Problem:
Pictures stay out of the copy; set down each line of the listing below exactly.

Supplied information:

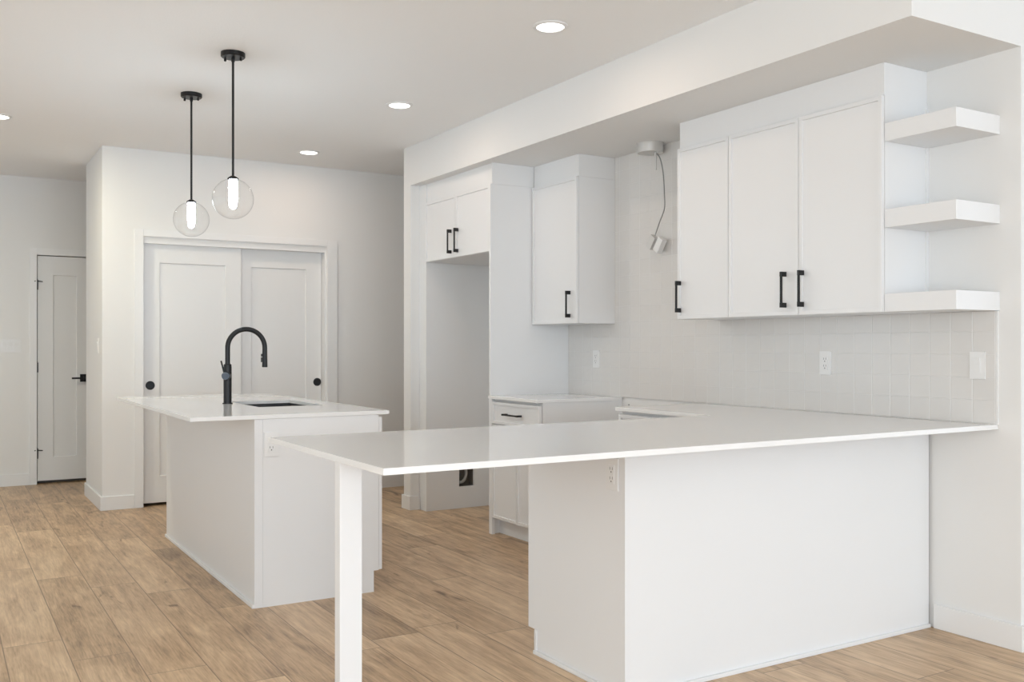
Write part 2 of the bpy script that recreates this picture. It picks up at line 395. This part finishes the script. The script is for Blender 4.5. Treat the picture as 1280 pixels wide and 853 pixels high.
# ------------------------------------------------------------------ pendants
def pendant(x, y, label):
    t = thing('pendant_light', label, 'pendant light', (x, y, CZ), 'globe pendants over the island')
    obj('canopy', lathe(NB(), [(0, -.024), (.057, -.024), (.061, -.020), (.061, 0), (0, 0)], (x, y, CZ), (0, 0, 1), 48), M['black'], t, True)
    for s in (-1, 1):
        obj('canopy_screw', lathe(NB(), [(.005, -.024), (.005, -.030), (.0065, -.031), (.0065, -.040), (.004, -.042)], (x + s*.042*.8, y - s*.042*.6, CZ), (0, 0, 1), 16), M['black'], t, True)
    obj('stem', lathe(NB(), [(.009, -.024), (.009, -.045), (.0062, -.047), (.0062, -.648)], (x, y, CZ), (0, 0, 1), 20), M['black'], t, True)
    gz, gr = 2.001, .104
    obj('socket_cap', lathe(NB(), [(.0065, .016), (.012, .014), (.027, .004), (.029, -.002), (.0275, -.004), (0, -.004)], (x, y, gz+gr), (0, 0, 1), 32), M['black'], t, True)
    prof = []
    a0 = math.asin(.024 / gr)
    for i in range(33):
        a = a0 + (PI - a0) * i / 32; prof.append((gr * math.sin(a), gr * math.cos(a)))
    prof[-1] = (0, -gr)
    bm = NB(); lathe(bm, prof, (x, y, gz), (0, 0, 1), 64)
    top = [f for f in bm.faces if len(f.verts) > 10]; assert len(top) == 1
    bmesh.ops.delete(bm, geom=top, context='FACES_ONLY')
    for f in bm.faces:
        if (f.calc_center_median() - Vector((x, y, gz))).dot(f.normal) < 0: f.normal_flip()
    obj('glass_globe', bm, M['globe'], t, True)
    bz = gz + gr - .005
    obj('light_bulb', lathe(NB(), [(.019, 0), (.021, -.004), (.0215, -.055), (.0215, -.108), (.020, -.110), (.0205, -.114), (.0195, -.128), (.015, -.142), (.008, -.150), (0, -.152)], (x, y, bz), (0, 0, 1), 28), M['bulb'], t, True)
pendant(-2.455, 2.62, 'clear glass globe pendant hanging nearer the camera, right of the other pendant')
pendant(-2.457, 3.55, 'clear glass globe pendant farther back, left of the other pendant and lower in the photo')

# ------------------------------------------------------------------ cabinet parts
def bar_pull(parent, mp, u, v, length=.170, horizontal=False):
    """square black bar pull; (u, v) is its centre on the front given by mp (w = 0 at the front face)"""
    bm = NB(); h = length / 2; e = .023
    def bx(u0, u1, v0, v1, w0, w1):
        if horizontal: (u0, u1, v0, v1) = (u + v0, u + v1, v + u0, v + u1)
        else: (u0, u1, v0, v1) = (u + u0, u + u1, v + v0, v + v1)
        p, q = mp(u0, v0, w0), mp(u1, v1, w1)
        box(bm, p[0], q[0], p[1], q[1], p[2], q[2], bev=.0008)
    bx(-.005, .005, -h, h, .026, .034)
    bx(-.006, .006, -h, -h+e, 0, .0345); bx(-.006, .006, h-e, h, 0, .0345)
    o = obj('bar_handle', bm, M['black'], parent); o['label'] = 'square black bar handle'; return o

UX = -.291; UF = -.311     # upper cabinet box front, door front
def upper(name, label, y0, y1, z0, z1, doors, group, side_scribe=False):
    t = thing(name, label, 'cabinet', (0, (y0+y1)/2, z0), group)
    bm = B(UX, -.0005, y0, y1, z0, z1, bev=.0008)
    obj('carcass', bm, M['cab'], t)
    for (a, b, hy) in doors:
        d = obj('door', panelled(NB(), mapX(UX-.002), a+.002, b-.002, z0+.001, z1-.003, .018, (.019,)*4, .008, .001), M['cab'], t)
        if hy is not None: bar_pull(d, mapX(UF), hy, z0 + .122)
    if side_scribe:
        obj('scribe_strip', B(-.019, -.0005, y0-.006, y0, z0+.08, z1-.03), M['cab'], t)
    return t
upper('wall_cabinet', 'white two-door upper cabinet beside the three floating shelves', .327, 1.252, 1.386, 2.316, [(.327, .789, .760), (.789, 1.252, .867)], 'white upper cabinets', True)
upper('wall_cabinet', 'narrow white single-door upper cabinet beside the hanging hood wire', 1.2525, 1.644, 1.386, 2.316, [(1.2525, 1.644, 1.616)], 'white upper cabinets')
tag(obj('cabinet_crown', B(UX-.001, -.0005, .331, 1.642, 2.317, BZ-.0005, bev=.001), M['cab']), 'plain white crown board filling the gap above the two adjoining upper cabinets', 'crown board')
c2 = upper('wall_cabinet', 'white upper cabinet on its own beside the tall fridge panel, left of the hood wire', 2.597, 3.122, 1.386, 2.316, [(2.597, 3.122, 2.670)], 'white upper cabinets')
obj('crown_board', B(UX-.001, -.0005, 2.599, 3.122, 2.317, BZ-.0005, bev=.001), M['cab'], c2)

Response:
Write part 2 of the bpy script that recreates this picture. It picks up at line 395. This part finishes the script. The script is for Blender 4.5. Treat the picture as 1280 pixels wide and 853 pixels high.
# ------------------------------------------------------------------ pendants
def pendant(x, y, label):
    t = thing('pendant_light', label, 'pendant light', (x, y, CZ), 'globe pendants over the island')
    obj('canopy', lathe(NB(), [(0, -.024), (.057, -.024), (.061, -.020), (.061, 0), (0, 0)], (x, y, CZ), (0, 0, 1), 48), M['black'], t, True)
    for s in (-1, 1):
        obj('canopy_screw', lathe(NB(), [(.005, -.024), (.005, -.030), (.0065, -.031), (.0065, -.040), (.004, -.042)], (x + s*.042*.8, y - s*.042*.6, CZ), (0, 0, 1), 16), M['black'], t, True)
    obj('stem', lathe(NB(), [(.009, -.024), (.009, -.045), (.0062, -.047), (.0062, -.648)], (x, y, CZ), (0, 0, 1), 20), M['black'], t, True)
    gz, gr = 2.001, .104
    obj('socket_cap', lathe(NB(), [(.0065, .016), (.012, .014), (.027, .004), (.029, -.002), (.0275, -.004), (0, -.004)], (x, y, gz+gr), (0, 0, 1), 32), M['black'], t, True)
    prof = []
    a0 = math.asin(.024 / gr)
    for i in range(33):
        a = a0 + (PI - a0) * i / 32; prof.append((gr * math.sin(a), gr * math.cos(a)))
    prof[-1] = (0, -gr)
    bm = NB(); lathe(bm, prof, (x, y, gz), (0, 0, 1), 64)
    top = [f for f in bm.faces if len(f.verts) > 10]; assert len(top) == 1
    bmesh.ops.delete(bm, geom=top, context='FACES_ONLY')
    for f in bm.faces:
        if (f.calc_center_median() - Vector((x, y, gz))).dot(f.normal) < 0: f.normal_flip()
    obj('glass_globe', bm, M['globe'], t, True)
    bz = gz + gr - .005
    obj('light_bulb', lathe(NB(), [(.019, 0), (.021, -.004), (.0215, -.055), (.0215, -.108), (.020, -.110), (.0205, -.114), (.0195, -.128), (.015, -.142), (.008, -.150), (0, -.152)], (x, y, bz), (0, 0, 1), 28), M['bulb'], t, True)
pendant(-2.455, 2.62, 'clear glass globe pendant hanging nearer the camera, right of the other pendant')
pendant(-2.457, 3.55, 'clear glass globe pendant farther back, left of the other pendant and lower in the photo')

# ------------------------------------------------------------------ cabinet parts
def bar_pull(parent, mp, u, v, length=.170, horizontal=False):
    """square black bar pull; (u, v) is its centre on the front given by mp (w = 0 at the front face)"""
    bm = NB(); h = length / 2; e = .023
    def bx(u0, u1, v0, v1, w0, w1):
        if horizontal: (u0, u1, v0, v1) = (u + v0, u + v1, v + u0, v + u1)
        else: (u0, u1, v0, v1) = (u + u0, u + u1, v + v0, v + v1)
        p, q = mp(u0, v0, w0), mp(u1, v1, w1)
        box(bm, p[0], q[0], p[1], q[1], p[2], q[2], bev=.0008)
    bx(-.005, .005, -h, h, .026, .034)
    bx(-.006, .006, -h, -h+e, 0, .0345); bx(-.006, .006, h-e, h, 0, .0345)
    o = obj('bar_handle', bm, M['black'], parent); o['label'] = 'square black bar handle'; return o

UX = -.291; UF = -.311     # upper cabinet box front, door front
def upper(name, label, y0, y1, z0, z1, doors, group, side_scribe=False):
    t = thing(name, label, 'cabinet', (0, (y0+y1)/2, z0), group)
    bm = B(UX, -.0005, y0, y1, z0, z1, bev=.0008)
    obj('carcass', bm, M['cab'], t)
    for (a, b, hy) in doors:
        d = obj('door', panelled(NB(), mapX(UX-.002), a+.002, b-.002, z0+.001, z1-.003, .018, (.019,)*4, .008, .001), M['cab'], t)
        if hy is not None: bar_pull(d, mapX(UF), hy, z0 + .122)
    if side_scribe:
        obj('scribe_strip', B(-.019, -.0005, y0-.006, y0, z0+.08, z1-.03), M['cab'], t)
    return t
upper('wall_cabinet', 'white two-door upper cabinet beside the three floating shelves', .327, 1.252, 1.386, 2.316, [(.327, .789, .760), (.789, 1.252, .867)], 'white upper cabinets', True)
upper('wall_cabinet', 'narrow white single-door upper cabinet beside the hanging hood wire', 1.2525, 1.644, 1.386, 2.316, [(1.2525, 1.644, 1.616)], 'white upper cabinets')
tag(obj('cabinet_crown', B(UX-.001, -.0005, .331, 1.642, 2.317, BZ-.0005, bev=.001), M['cab']), 'plain white crown board filling the gap above the two adjoining upper cabinets', 'crown board')
c2 = upper('wall_cabinet', 'white upper cabinet on its own beside the tall fridge panel, left of the hood wire', 2.597, 3.122, 1.386, 2.316, [(2.597, 3.122, 2.670)], 'white upper cabinets')
obj('crown_board', B(UX-.001, -.0005, 2.599, 3.122, 2.317, BZ-.0005, bev=.001), M['cab'], c2)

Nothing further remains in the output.